Forest had the ball in the net in the ninth minute only for Simon Cox's tap-in to be ruled out for offside.

Elliott Ward headed over at the far post from a corner as Forest looked for the breakthrough before Edwards' big miss, screwing well wide from an excellent position when Ebanks-Blake held play up from Sigurdarson's header.

But it was Forest who showed them the way by taking a 31st-minute lead.

Having dragged the extra man back on that side of the pitch, Wolves still allowed Forest to work the ball in from the left between Cox and Radoslaw Majewski then old boy Adlene Guedioura teed up Henri Lansbury for a crisp, low finish that flew into the corner.

If Forest just about edged the first half, the second was very much an even affair until after Doherty's equaliser as Wolves' successful attempts to keep possession started to make the home crowd edgy.

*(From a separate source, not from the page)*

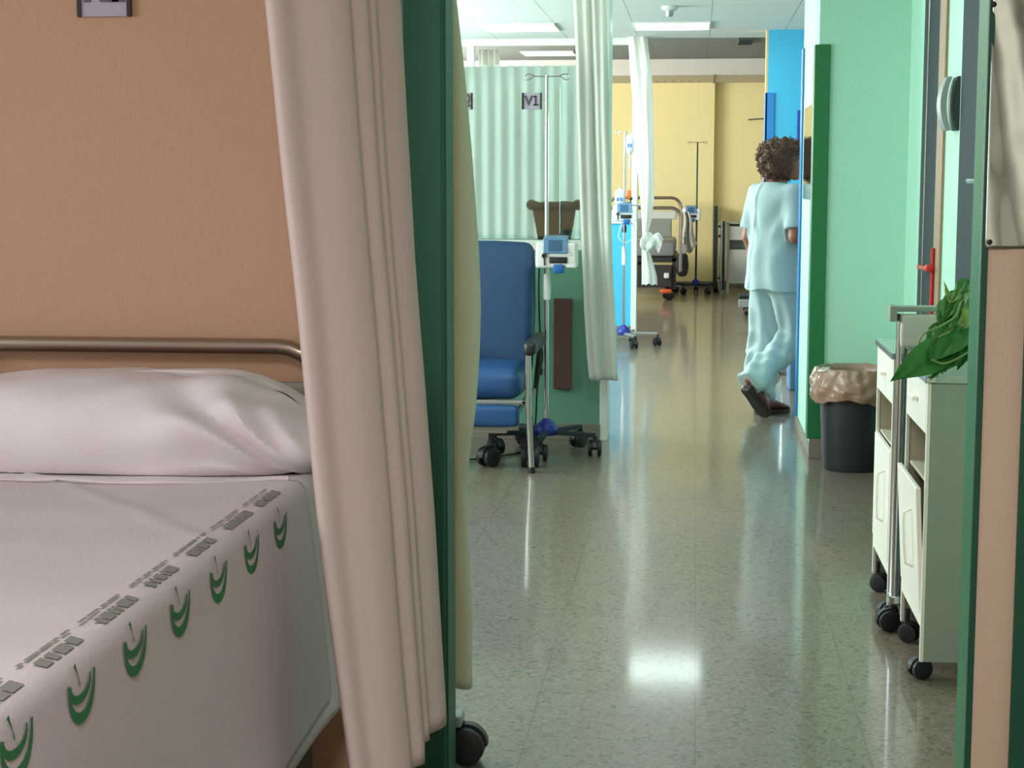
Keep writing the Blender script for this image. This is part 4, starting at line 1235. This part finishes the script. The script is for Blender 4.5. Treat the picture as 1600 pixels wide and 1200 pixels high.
# foot of another bed behind the person
r = thing('bed_trolley', 'low wheeled trolley end with a white plate just left of the person', 'trolley', (0.70, 17.6, 0))
MB().box((-0.24, -.1, .17), (0.5, .4, .205), .004).build('deck', M['door_dark'], r, smooth=False)
MB().box((-0.245, -.12, .085), (-0.03, -.10, .17), .006).build('end_plate', M['bed_white'], r, smooth=False)
MB().box((-0.10, -.14, .11), (0.5, -.12, .13), .004).build('bar', M['black_soft'], r, smooth=False)
for x, y in ((-0.12, -.12), (.42, -.12), (-.12, .34), (.42, .34)): castor(r, x, y, .045, .5, .18)
# wheeled device whose white castor shows behind the person's legs
r = thing('monitor_cart', 'white wheeled cart whose castor shows left of the trouser leg', 'cart', (0.62, 12.35, 0))
MB().box((-.24, -.05, .125), (.25, .05, .16), .01).box((-.0, -.25, .125), (.08, .3, .155), .01).build('base', M['white_plastic'], r)
MB().tube([(.04, 0, .15), (.04, 0, 1.0)], .02, 12).build('column', M['chrome'], r)
MB().box((-.1, -.12, 1.0), (.18, .12, 1.2), .02).build('monitor', M['screen_edge'], r)
castor(r, -.20, -.03, .05, 2.6, .13, housing='white_plastic', wheel_m='alu')
for x, y in ((.22, 0), (.04, -.22), (.04, .27)): castor(r, x, y, .05, .6, .13, housing='white_plastic', wheel_m='alu')
r = thing('blue_box', 'blue plastic box on the floor behind the legs beside the blue wall edge', 'box', (0.80, 11.3, 0))
cushion(-.17, .2, -.15, .15, 0, .30, .02, 0).build('box_body', M['screen_edge'], r)
MB().box((-.18, -.16, .29), (.21, .16, .33), .01).build('lid', M['chair_blue'], r, smooth=False)
# ------------------------------------------------------------------ person (smooth-blended body)
class Field:
    def __init__(s, lo, hi, h):
        s.lo = np.array(lo, float); s.h = h
        s.n = (np.ceil((np.array(hi) - s.lo) / h)).astype(int) + 1
        s.v = np.full(tuple(s.n), 0.25, np.float32)
    def _sub(s, lo, hi):
        a = np.clip(np.floor((lo - s.lo) / s.h).astype(int), 0, s.n - 1)
        b = np.clip(np.ceil((hi - s.lo) / s.h).astype(int) + 1, 1, s.n)
        ax = [s.lo[i] + s.h * np.arange(a[i], b[i]) for i in range(3)]
        X, Y, Z = np.meshgrid(*ax, indexing='ij')
        return (slice(a[0], b[0]), slice(a[1], b[1]), slice(a[2], b[2])), X, Y, Z
    def _merge(s, sl, d, k):
        o = s.v[sl]
        if k <= 0:
            s.v[sl] = np.minimum(o, d); return
        hh = np.clip(0.5 + 0.5 * (o - d) / k, 0, 1)
        s.v[sl] = o * (1 - hh) + d * hh - k * hh * (1 - hh)
    def cap(s, a, b, ra, rb, k=0.03, sq=(1, 1, 1)):
        a, b = np.array(a, float), np.array(b, float)
        q = np.array(sq, float)
        pad = max(ra, rb) * max(1 / min(q), 1) + 0.08
        sl, X, Y, Z = s._sub(np.minimum(a, b) - pad, np.maximum(a, b) + pad)
        P = np.stack([X, Y, Z], -1)
        ab = (b - a) * q
        pa = (P - a) * q
        t = np.clip((pa @ ab) / max(1e-9, ab @ ab), 0, 1)
        d = np.linalg.norm(pa - t[..., None] * ab, axis=-1) - (ra + (rb - ra) * t)
        s._merge(sl, d.astype(np.float32), k)
    def ell(s, c, r, k=0.03, Rm=None):
        c, r = np.array(c, float), np.array(r, float)
        pad = max(r) + 0.08
        sl, X, Y, Z = s._sub(c - pad, c + pad)
        P = np.stack([X, Y, Z], -1) - c
        if Rm is not None: P = P @ Rm
        l = np.linalg.norm(P / r, axis=-1)
        l2 = np.linalg.norm(P / (r * r), axis=-1) + 1e-9
        d = l * (l - 1) / l2
        s._merge(sl, d.astype(np.float32), k)
    def cut(s, fn, lo=None, hi=None):
        """remove where fn(X,Y,Z) > 0"""
        lo = s.lo if lo is None else np.array(lo, float)
        hi = s.lo + s.h * (s.n - 1) if hi is None else np.array(hi, float)
        sl, X, Y, Z = s._sub(lo, hi)
        s.v[sl] = np.maximum(s.v[sl], fn(X, Y, Z).astype(np.float32))
    def warp(s, fn):
        sl, X, Y, Z = s._sub(s.lo, s.lo + s.h * (s.n - 1))
        s.v[sl] += fn(X, Y, Z).astype(np.float32)
    def mesh(s):
        v = s.v; ins = v < 0
        nx, ny, nz_ = v.shape
        c = [(i, j, k) for i in (0, 1) for j in (0, 1) for k in (0, 1)]
        cnt = sum(ins[i:nx - 1 + i, j:ny - 1 + j, k:nz_ - 1 + k].astype(np.int8) for i, j, k in c)
        act = (cnt > 0) & (cnt < 8)
        I, J, K = np.nonzero(act)
        idx = -np.ones(act.shape, np.int64); idx[I, J, K] = np.arange(len(I))
        acc = np.zeros((len(I), 3)); num = np.zeros(len(I))
        for a in c:
            for ax in range(3):
                if a[ax] == 1: continue
                b = list(a); b[ax] = 1
                va = v[I + a[0], J + a[1], K + a[2]]; vb = v[I + b[0], J + b[1], K + b[2]]
                m_ = (va < 0) != (vb < 0)
                t = np.where(m_, va / np.where(np.abs(va - vb) < 1e-9, 1, va - vb), 0)
                p = np.array([a[0], a[1], a[2]], float)[None, :].repeat(len(I), 0)
                p[:, ax] += t
                acc += p * m_[:, None]; num += m_
        pts = (np.stack([I, J, K], 1) + acc / np.maximum(num, 1)[:, None]) * s.h + s.lo
        faces = []
        for ax in range(3):
            sl0 = [slice(None)] * 3; sl1 = [slice(None)] * 3
            sl0[ax] = slice(0, -1); sl1[ax] = slice(1, None)
            ch = ins[tuple(sl0)] != ins[tuple(sl1)]
            E_ = np.array(np.nonzero(ch)).T
            o1, o2 = [k for k in range(3) if k != ax]
            E_ = E_[(E_[:, o1] > 0) & (E_[:, o2] > 0) & (E_[:, o1] < act.shape[o1]) & (E_[:, o2] < act.shape[o2])]
            q = []
            for d1, d2 in ((0, 0), (1, 0), (1, 1), (0, 1)):
                e = E_.copy(); e[:, o1] -= d1; e[:, o2] -= d2
                q.append(idx[e[:, 0], e[:, 1], e[:, 2]])
            faces.append(np.stack(q, 1))
        faces = np.concatenate(faces)
        faces = faces[(faces >= 0).all(1)]
        m_ = MB(); m_.v = [tuple(p) for p in pts.tolist()]; m_.f = [tuple(f) for f in faces.tolist()]
        return m_
    def build(s, name, m, parent, smooth_it=2):
        o = s.mesh().build(name, M[m], parent)
        if smooth_it:
            md = o.modifiers.new('sm', 'SMOOTH'); md.iterations = smooth_it; md.factor = 0.5
        for p in o.data.polygons: p.use_smooth = True
        return o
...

But, following that, everything that could have gone wrong for Wolves did.

While the 2,267 visiting fans were still celebrating, Lansbury's superb curling finish all started from a Wolves throw after Sigurdarson lost possession in the 67th minute. It threw the initiative firmly back to Forest.

Stephen Ward's 83rd-minute sending-off was somewhat inevitable after he had bizarrely been left one on one with rampaging former team-mate and substitute Greg Halford from a Wolves corner.

And, having left men upfield, Wolves were punished further when Lewis McGugan curled in a shot off the bar after on-loan Albion man Gonzalo Jara squared the ball.

It sealed another defeat and left Wolves fans, many of whom wanted O'Driscoll in the wake of Stale Solbakken's departure, wondering if he will play a part in their fate this season after all.